理由
物心ついたときから水木作品が好きだったが、多分それは父のお陰だ。
父は手塚治虫氏のファンだった。
子供は狭い所が好きだ。閉じこもってしまえば秘密の空間が広がるからだ。
…とはよく書かれている事だし、多分事実だろう。
大人達が愛してくれるって事は、つまりは、いつだって見られているって事だから。
どんな幼児だって、たまには一人を味わいたいだろう。
だからかどうか解らないが、小さい頃はよく押入れに入った。冬は炬燵に潜り込んだ。カーテンの裏とかも。
…んで、
布団が直してある押入れの、上の段によじ登ると棚になった所があり、
手を伸ばすと「火の鳥」なんかが埃をかぶって置いてあった。
それらは全部父のものだった。いくらでも読ませてくれた。
だから、生まれて初めて読んだマンガは「アトム」や「火の鳥」だった。自分で考えてもディープな出会いだ。

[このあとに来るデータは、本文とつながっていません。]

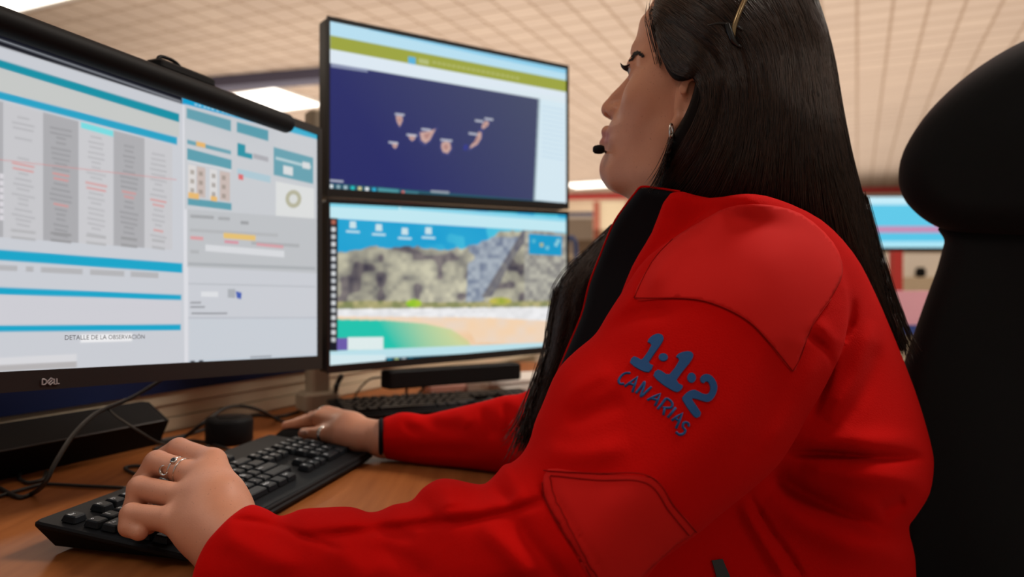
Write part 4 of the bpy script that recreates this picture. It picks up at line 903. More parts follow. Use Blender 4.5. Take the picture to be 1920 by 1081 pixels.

大概の字は読めたし、時たま難しいのがあってもルビが振ってあった。
未来の地球や宇宙空間は面白かった。
或る日、父の机の横のラックに見なれぬ漫画があった。
―――『河童の三平』。
(…いつもの絵じゃない)
そう思って読んでみた。
面白かった。「あっさりサッパリ」といった気持ちよさだった。
その頃そんな言葉は知らないが、「現実味」を感じた。
手塚作品によくいる「善い者顔」がいない、というのも新鮮だった。「悪い人」もいなかった。
それは3巻までのシリーズだった。
3巻で主人公である三平は猫に捕まってしまい、猫の町に閉じ込められる。
ここで僕は、脱出に伴う冒険を想像し、ドキドキした。
……が、
三平は脱出に失敗し、死んでしまった。
当時の僕には信じられなかった。
主人公が死ぬという事が。
話の流れだって、脱出さえ成功すれば、三平はお母さんに会えたのだ。
だから何か裏があるのだと勘繰った。
(きっと三平は生き返るんだ…。タヌキと河童が協力したりして生き返って、それで倖せに暮らすんだ……)
もちろん三平は生き返らなかった。
最後まで読んで、どこをどう探してもそんなシーンは無かった。
何度も読み返したが、死神は三平を連れて行ってしまう。
…泣きそうになった。
ようやく三平の死を受け入れられた時、思った。
(…………この漫画だ)
と。
「人は死ぬ。」という事を最初にハッキリと解らせてくれたのが水木作品だった。
主人公だろうが何だろうが死ぬ。
周りがどんなに嘆こうが、都合よく生き返ったりしない。
それが当たり前なのだ。それで当たり前なのだ。
かたや近未来に開発されるだろうロボットの少年の話や、広大な宇宙空間も含めて生命の意味を問い掛けてくる不死鳥の話。
けれど、
タヌキが喋り、小人や鬼や死神がいて、河童が人間の小学校に通う話は、それでも、
何よりの現実味を帯びて、幼心に焼きついた。
僕が水木ファンになったのは、おそらくその日からだ。
以来、手塚ファンにはなり損ねている。
父よゴメン。そして、有り難う。